The Illinois task force studying recommendations to make warehouses safer following the 2021 tornado in Edwardsville that killed six Amazon employees has entered its final phase of work — and will now focus on producing its report.
The group of state lawmakers, representatives from industry and trade groups and the Illinois Department of Labor met Wednesday for its final scheduled meeting ahead of the end-of-the-year deadline to make recommendations to the General Assembly.
“I hope that Illinois kind of becomes a standard setter for the safety we want in buildings where people go to work each and every day,” said Rep. Katie Stuart, D-Edwardsville, who’s on the task force.
As the 16-member group reviews expert testimony and public comment from the family of an Amazon employee killed over the past year, the group would also like the public to weigh in.
“If you have an opinion to share, please do it,” said Sen. Erica Harriss, R-Glen Carbon, another task force member. “Those will all be looked at and sorted through and will only help us make better decisions.”
The task force will evaluate recommendations grouped into three areas: structural, disaster plans and emergency response.
Among the most controversial and costly would be structural changes — like requiring the construction of a designated storm shelter in warehouses or upping the standards required for the massive buildings to be on par with schools and group homes.
Currently, storm shelters are not required by federal law for warehouses, and they can be built with heavy walls relying on the roof for stability. Illinois lawmakers could craft more stringent legislation. Requiring those changes in the final report makes sense, Stuart said.
“We're talking about hundreds of people's lives,” she said. “To me, that's just kind of not OK to cut those corners.”
Some skeptics of those changes have expressed concern that they’d be overly burdensome on businesses, which could consider moving to a state with fewer requirements.
Striking a balance between the priorities of safety and what’s good for a local economy will be a challenge for the group, Harriss said.
“Some of that might be realistic. Some of it might not be,” she said. “That's where we'll have to really sit down and kind of figure out where the rubber meets the road.”
Other potential structural changes include having municipalities collaborating to make regional pools of building code inspectors or creating state funding to help smaller localities better enforce code. The state could also require a licensure process for code enforcement employees.

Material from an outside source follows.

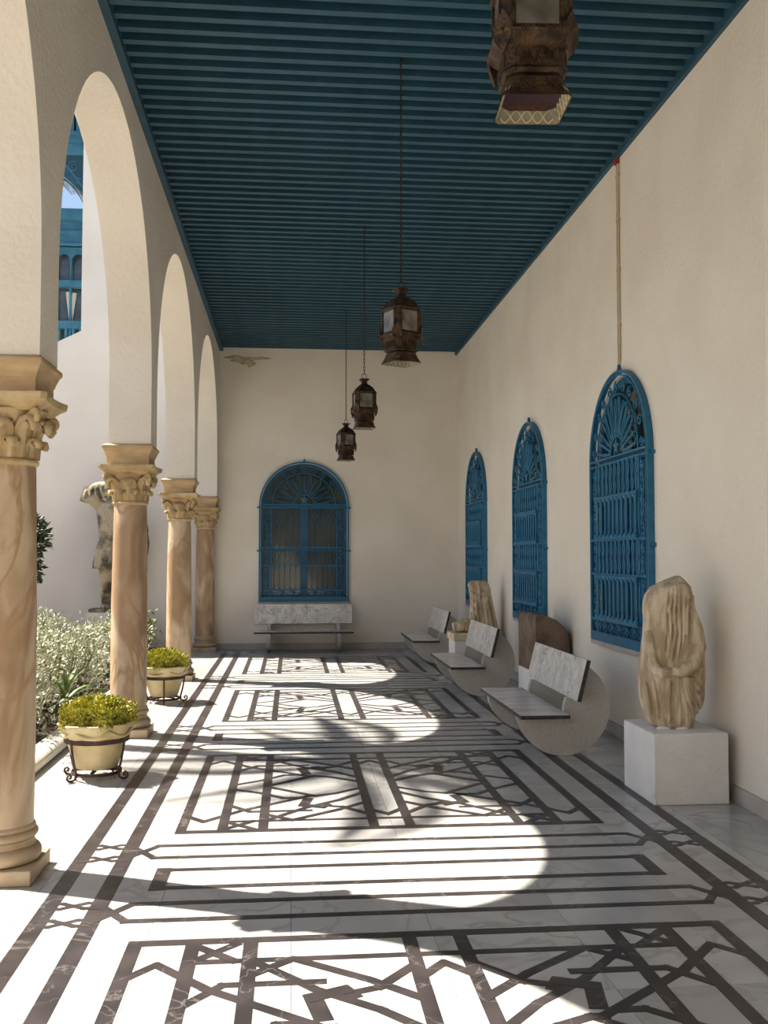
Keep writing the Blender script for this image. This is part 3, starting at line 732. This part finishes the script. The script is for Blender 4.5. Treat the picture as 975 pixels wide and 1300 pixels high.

For disaster plans, the task force will consider requirements for emergency action plans by warehouses, mandating the businesses regularly perform drills and clarifying where safety responsibilities lie in facilities with multiple employers.
The group will also consider recommendations to help local fire departments and emergency responders better address extreme weather via more state support and requiring they review and approve a warehouse’s emergency action plan.
State Sen. Chris Belt and Edwardsville Mayor Art Risavy also serve on the task force.
The final report will be due to the state legislature by Jan. 1, 2025. The task force, chaired by Jane Flanagan, director of the state Department of Labor, has tentatively planned to submit final recommendations by early December.